Drawing will decide deadlocked Richmond City Council race
Drawing will decide deadlocked Richmond City Council race 02:18

RICHMOND -- The luck of a draw will determine the deadlocked Richmond City Council race between Andrew Butt and Cesar Zepeda, election officials announced Thursday.

Helen Nolan, the county's assistant registrar of voters, said that both candidates, Andrew Butt and Cesar Zepeda, received 1921 votes.

"Yes, they are really, really tied," Nolan said.  

"It's been a lot of work. It's been a lot of money. It's been a lot of time," Butt said.

"It's been a long campaign of many months, of many knocking on doors and meeting people," Zepeda said.

They're running to lead the new District 2 in Richmond, which stretches from Point Richmond to Hilltop.

"It sounds like it will come down to pure luck and I've got 50/50 shot at winning or losing," Butt said.

Both moderate Democrats ran on similar policies and issues.

"I did ask Andrew if he was willing to do a foot race as we've been racing. We were running this race for all these months. Let's go to the local high school and run to decide the winner," Zepeda joked.

"We've talked about a dance off. It was funny, last night, Cesar and I were both at dinner together actually. I kind of half-jokingly looked down at the table and I said 'Hey, let's do this right now, Rochambeau,'" Butt said.

In accordance with a city of Richmond statute, each candidate will write his name on a piece of paper and put in an envelope that will go into a bag. Both candidates may shake the bag then the Richmond city clerk will pick an envelope to determine the winner.

"It's hard to grasp and it seems very surreal that this is what it's going to come down to," Butt said.

"It's exciting.

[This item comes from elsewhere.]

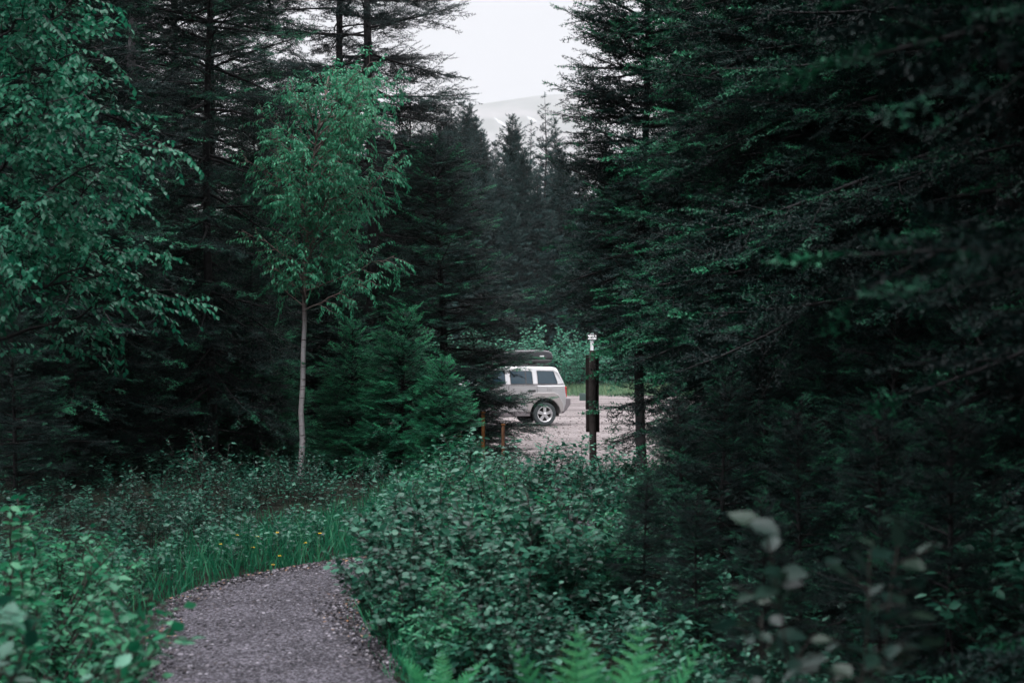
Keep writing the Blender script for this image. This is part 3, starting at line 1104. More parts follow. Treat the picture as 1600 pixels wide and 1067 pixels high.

We've never had this happen before in Richmond," Zepeda said.

Not in the city but it happened in the county back in 2018 when the race for a Byron-Bethany Irrigation District director seat was tied.

The two candidates played a game of dice to break the tie.

"The message is 'Hey, it's important to vote!' It really does matter," Butt said.

"Use your voice, because right now, you're going to leave it to luck," Zepeda said.

Elections officials say a runoff would be too expensive so that's not an option.